Dans la grande tradition de l’Église catholique, avec le thomisme en son axe central, c’est l’accomplissement de l’être, c'est-à-dire le bonheur, qui est la notion cardinale de l’éthique théologique. Il y a eu aussi des éthiques de la conscience, dans la mesure où l’on distingue le rôle de la conscience de celui de la loi. Il y a des éthiques de la conformation ou de la conformité à la nature.
Ces éthiques ne sont pas absentes de l’Écriture. L’éthique du Bien est présente, le bien est recommandé. « Que dois-je faire de bien, de bon ? Un seul est bon », cela est aussi un langage scripturaire. Même des éthiques dont nous pouvons nous méfier, selon l’influence qu’elles ont eue dans l’histoire de la conscience occidentale, les éthiques utilitaires, ne sont pas sans rapport avec certains accents bibliques. Le livre des Proverbes, à bien des reprises, semble nous dire « accomplis ce que Dieu commande, car c’est comme cela que tu seras en bonne santé, que tu auras le moins d’ennuis, c’est comme cela que tu réussiras. » Cet accent utilitaire n’est pas totalement ignoré de l’Écriture, il est même très présent dans la littérature sapientielle. La conformité à la nature aussi est présente : l’apôtre Paul dénonce le péché « contre nature » de l’homosexualité au premier chapitre de l’épître aux Romains.

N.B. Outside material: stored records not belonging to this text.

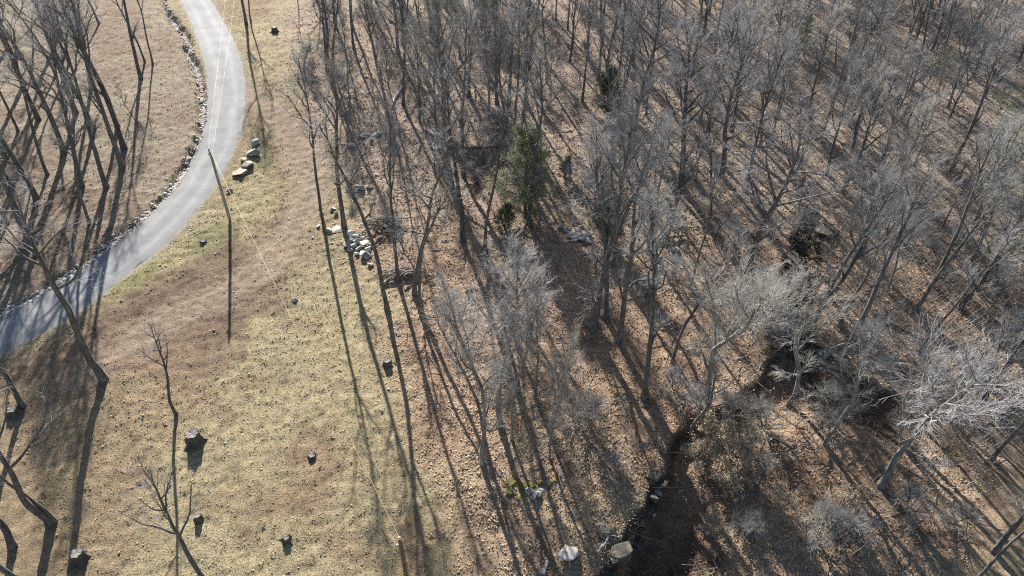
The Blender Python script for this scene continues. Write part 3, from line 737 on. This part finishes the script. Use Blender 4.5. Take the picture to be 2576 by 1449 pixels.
# ------------------------------------------------------------------ rocks
def rock_mesh(seed, m, flat=.6):
    r = np.random.default_rng(seed); bm = bmesh.new()
    pts = r.normal(0, 1, (15, 3)); pts /= np.linalg.norm(pts, axis=1)[:, None]; pts *= r.uniform(.75, 1.1, (15, 1)); pts[:, 2] *= flat
    vs = [bm.verts.new(p) for p in pts]
    res = bmesh.ops.convex_hull(bm, input=vs)
    for v in [g for g in bm.verts if not g.link_faces]: bm.verts.remove(v)
    bmesh.ops.bevel(bm, geom=list(bm.edges), offset=.03, segments=1, affect='EDGES')
    me = bpy.data.meshes.new('rock'); bm.to_mesh(me); bm.free(); me.materials.append(m); return me
RM = {k: [rock_mesh(i+o, m, f) for i in range(4)] for k, m, o, f in
      (('grey', M_rock, 0, .6), ('tan', M_rockt, 10, .5), ('dark', M_rockd, 20, .7), ('white', M_white, 30, .55), ('moss', M_moss, 40, .5))}
def rock(k, px, py, size, label, name='boulder', asp=None, group=None, rot=None, sink=.25, z=0):
    x, y = at(px, py); s = size; asp = asp or (rng.uniform(.8, 1.3), rng.uniform(.7, 1.1), rng.uniform(.7, 1.1))
    o = link(name, RM[k][int(rng.integers(4))], None, (x, y, gz(x, y)+s*(.55*asp[2]-sink)+z), (rng.uniform(-.2, .2), rng.uniform(-.2, .2), rng.uniform(0, 6.28) if rot is None else rot), tuple(s*a for a in asp))
    return tag(o, label, 'rock', group)
rock('grey', 641, 362, .75, 'topmost pale boulder of the row beside the road bend')
rock('grey', 637, 388, .85, 'large white-grey boulder, second from the top of the roadside row')
rock('tan', 614, 405, .6, 'small tan boulder above the widest one of the roadside row')
rock('tan', 623, 419, .85, 'tan boulder, widest of the roadside row')
rock('tan', 604, 436, .85, 'flat boulder at the lower end of the roadside row')
rock('grey', 578, 482, .42, 'small boulder by the foot of the utility pole')
rock('grey', 741, 757, .38, 'single white triangular rock in the lower track')
rock('white', 800, 570, .33, 'small white rock left of the stone slabs')
rock('grey', 786, 597, .2, 'little pale rock on the track left of the stone slabs')
rock('tan', 878, 538, .9, 'flat tan slab highest beside the tall grey tree', asp=(1.3, .8, .35), rot=.4)
rock('tan', 846, 578, 1.05, 'broad tan slab at the left foot of the tall grey tree', asp=(1.2, .9, .5), rot=.2)
rock('tan', 826, 583, .5, 'rough tan block left of the broad tan slab')
rock('grey', 838, 528, .42, 'pale wedge shaped rock above the tan slabs')
rock('grey', 846, 540, .36, 'small grey rock just under the pale wedge')
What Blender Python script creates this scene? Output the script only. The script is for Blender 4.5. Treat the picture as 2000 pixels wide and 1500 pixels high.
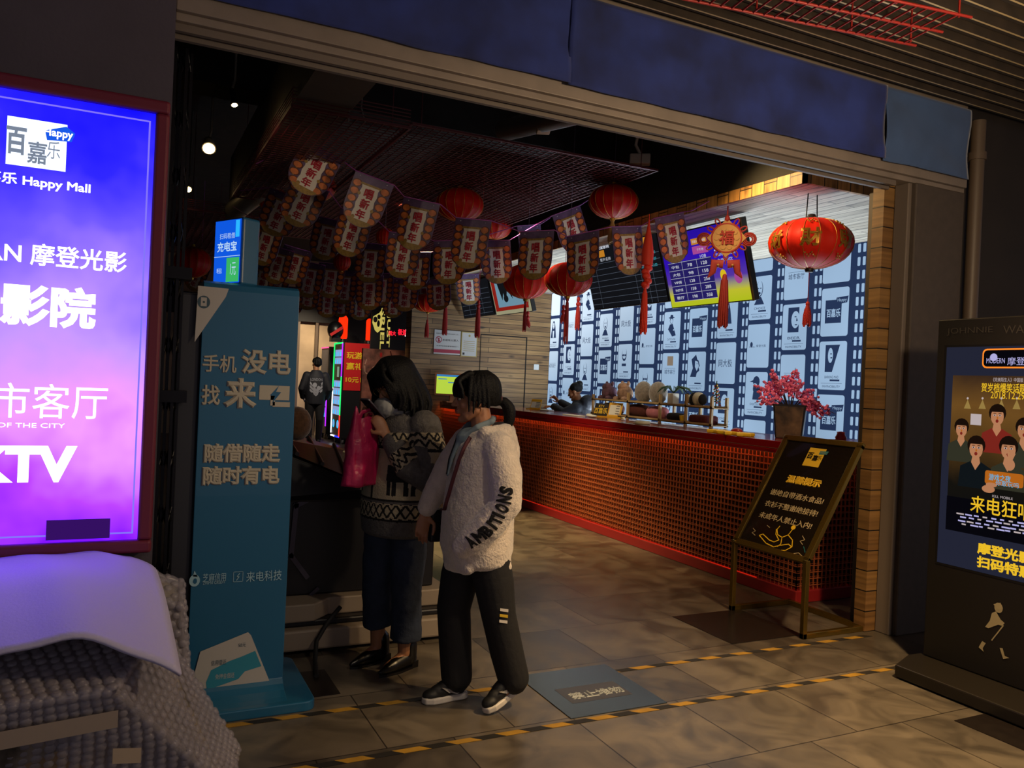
import bpy, bmesh, math, random
from mathutils import Matrix, Vector, Euler, noise
from mathutils.bvhtree import BVHTree
for _o in list(bpy.data.objects): bpy.data.objects.remove(_o)
SC = bpy.context.scene
COL = bpy.context.scene.collection
PI = math.pi
rnd = random.Random(7)

# ------------------------------------------------------------------ camera
FPX, CAMH = 1560.0, 1.5
YAW, ROLL, PITCH = math.atan(762 / FPX), math.radians(2.58), math.radians(0.15)
_f = Vector((math.sin(YAW) * math.cos(PITCH), math.cos(YAW) * math.cos(PITCH), -math.sin(PITCH)))
_r0 = Vector((math.cos(YAW), -math.sin(YAW), 0)); _u0 = _r0.cross(_f)
_r = math.cos(ROLL) * _r0 + math.sin(ROLL) * _u0
_u = -math.sin(ROLL) * _r0 + math.cos(ROLL) * _u0
EYE = Vector((0, 0, CAMH))
cam = bpy.data.cameras.new('camera'); cam_o = bpy.data.objects.new('camera', cam); COL.objects.link(cam_o)
cam.sensor_width = 36; cam.lens = 36 * FPX / 2000; cam.clip_start = 0.05; cam.clip_end = 200
cam_o.matrix_world = Matrix(((_r.x, _u.x, -_f.x, 0), (_r.y, _u.y, -_f.y, 0), (_r.z, _u.z, -_f.z, CAMH), (0, 0, 0, 1)))
SC.camera = cam_o
def ray(x, y): return _f + _r * ((x - 1000) / FPX) - _u * ((y - 750) / FPX)
def at(x, y, d): return EYE + ray(x, y) * d
def onY(x, y, Y): r = ray(x, y); return EYE + r * (Y / r.y)
def onX(x, y, X): r = ray(x, y); return EYE + r * (X / r.x)
def onZ(x, y, z): r = ray(x, y); return EYE + r * ((z - CAMH) / r.z)

# ------------------------------------------------------------------ exposure, world and lights
SC.view_settings.view_transform = 'Standard'; SC.view_settings.look = 'None'
SC.view_settings.exposure = 0.0; SC.view_settings.gamma = 1.0
try: SC.view_settings.use_curve_mapping = False
except Exception: pass
SC.render.film_transparent = False
W = bpy.data.worlds.new('world'); SC.world = W; W.use_nodes = True
W.node_tree.nodes['Background'].inputs[0].default_value = (0.33, 0.30, 0.34, 1)
W.node_tree.nodes['Background'].inputs[1].default_value = 0.62

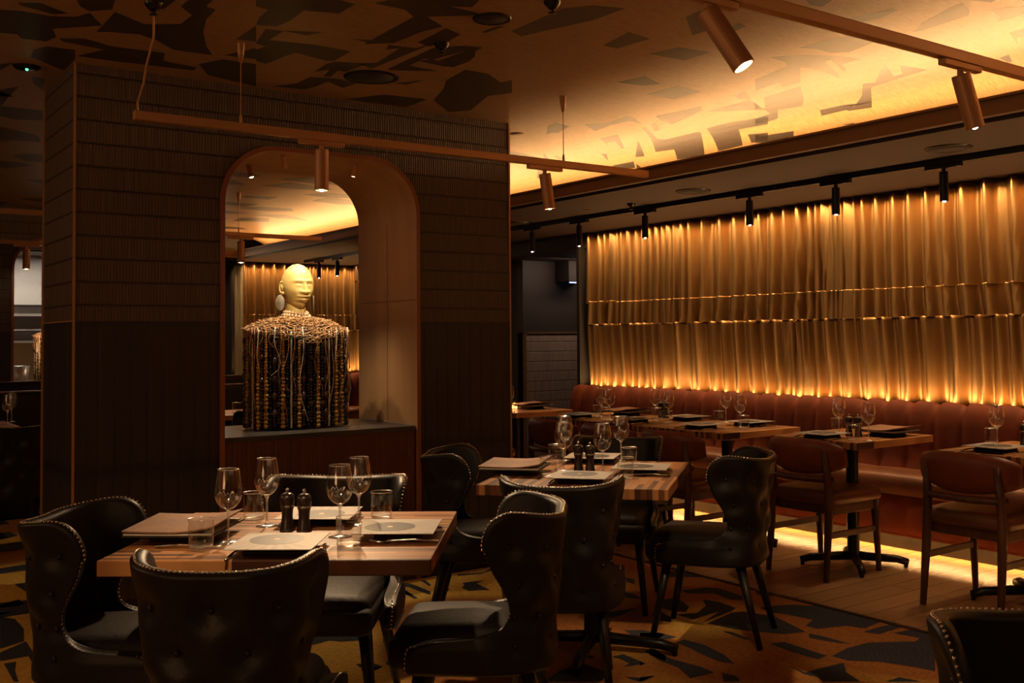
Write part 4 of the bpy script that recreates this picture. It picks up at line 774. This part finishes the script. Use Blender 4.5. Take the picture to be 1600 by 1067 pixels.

Cependant, ces autres perspectives sur l'éthique me paraissent nettement subordonnées à l’accent majeur sur la loi, le commandement, la volonté de Dieu. Et si la nature, par exemple, a une valeur normative, c’est parce qu’elle reflète la volonté du Créateur qui s’est manifestée dans l’œuvre créatrice elle-même.
La grâce présuppose la loi, à la fois comme norme et comme régime. Je parle de régime de la loi, lorsque l’obéissance au précepte de la loi est la condition de la justification au tribunal de Dieu, de l’acquittement, de la non condamnation. C’est le sens au moins principal de la notion de « justification » dans le vocabulaire et la conceptualité biblique. Lorsque la loi est régime de justification, s’applique simplement le principe que l’apôtre Paul tire du Lévitique : « Celui qui fera ces choses vivra par elles », et il obtiendra la vie au tribunal de Dieu en vertu de cette obéissance aux commandements. Il me semble utile de souligner qu’il n’y a rien d’arbitraire, rien qui doive nous étonner dans ce régime de la loi en vue de la justification. C’est simplement la logique de la responsabilité. Qu’est-ce qu’être responsable ? Eh bien !, c’est récolter le fruit des actes que l’on pose : celui qui sème pour la chair moissonne de la chair la corruption, selon une des formules de l’apôtre Paul. C’est la logique de la responsabilité qui s’exprime lorsque la loi est conçue comme le régime sous lequel les humains sont naturellement placés.